Because Sinn Fein had most closely associated with terrorism and the Irish Republican Army.    But over the last several years, Sinn Fein has transformed itself into something different.

And it has done that because it now has a role in the Northern Ireland government and with that role, a responsibility to govern.

I was thinking about Sinn Fein and the IRA in regards to what is happening in Ferguson, Missouri.

Now, we are lucky in America that we haven’t had to confront an organized terrorist threat from African-Americans, but the resentment that many black Americans feel towards our government is not dissimilar to what Irish Catholics felt in Northern Ireland towards the British government .

In fact, the protest movement that helped to spawn the Troubles in the 1970’s was inspired by the civil rights movement in America in the 1960’s.

A key part of the peace process in Northern Ireland was transforming the Royal Ulster Constabulary into a police force that truly represented all of the people of Ulster.

The RUC was seen primarily as a occupying force, a ruthless agent of the Orange Order and the British Crown.

Transforming the RUC into a different police force that could represent all of the people was and is a monumental challenge.

That’s not unlike how African-Americans feel about police forces throughout the United States.

They see them not as partners in fighting crime but rather as occupying agents who don’t care about them and frequently are a source of abuse.  I am not saying that it is fair.  But it is reality.

The hardest part of transforming the RUC was getting the Catholics to join it.  Before the Easter Sunday accords, getting Catholics to join the police force was darn near impossible.   And there were serious threats to your family if you did join it.

So, what the Peace Process recommended was to have the force change its name to the Police Service Northern Ireland, or the PSNI.  Another part of this transformation was to have jointly shared government between the Catholic and Protestant communities.

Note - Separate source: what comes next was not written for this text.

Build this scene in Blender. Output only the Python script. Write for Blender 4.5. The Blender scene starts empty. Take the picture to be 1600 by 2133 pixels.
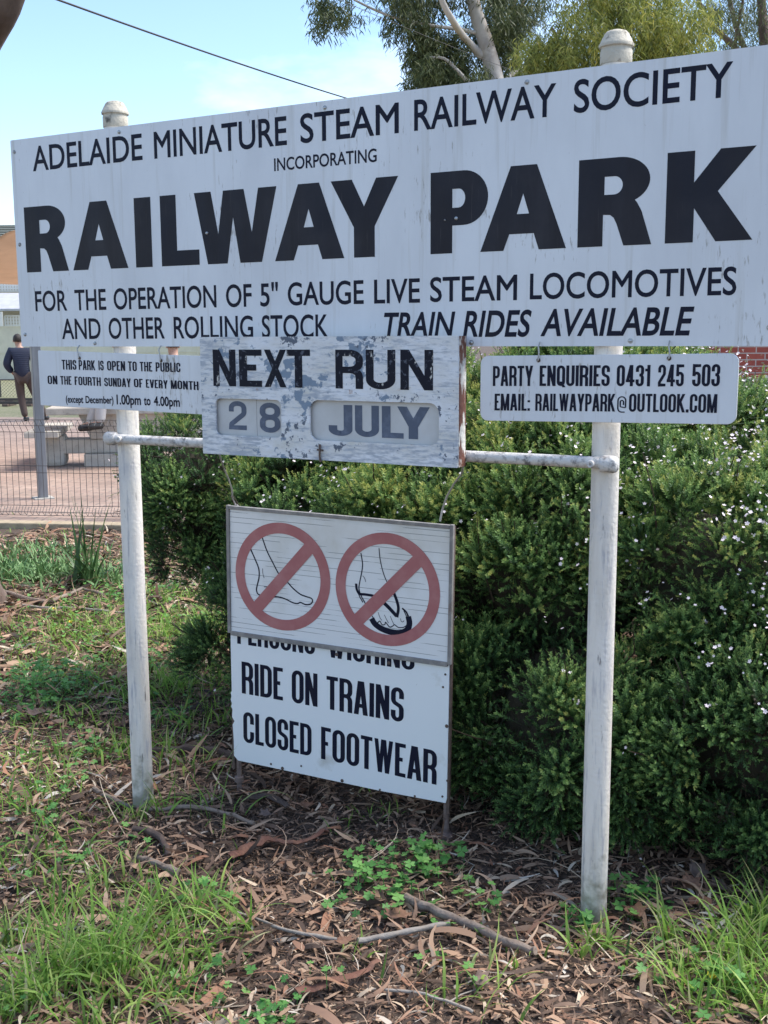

It hasn’t been a smooth path to peace in Northern Ireland and they aren’t out of the woods yet.

But the Irish (and the British) have taken dramatic steps to ease the deep tensions.  Power sharing and policing reform are necessary steps in the process.

Other steps, of course, include greater economic growth in both communities and better educational opportunities.

For over 500 years, the British crown and the Protestant ascendancy abused, discriminated and otherwise harassed the Catholics of Ireland, and after the partition of 1921, Northern Ireland.

Only now, at this point in history, is an organization like Sinn Fein, which was founded as the political branch of a terrorist organization, now making political gains  based not on keeping old resentments alive, but by forging different political priorities for the future.

I may disagree with those priorities, but I am struck by this new Sinn Fein and what their example can teach us here in America about how we can ease racial tensions and make this country a better place to live for all of our citizens.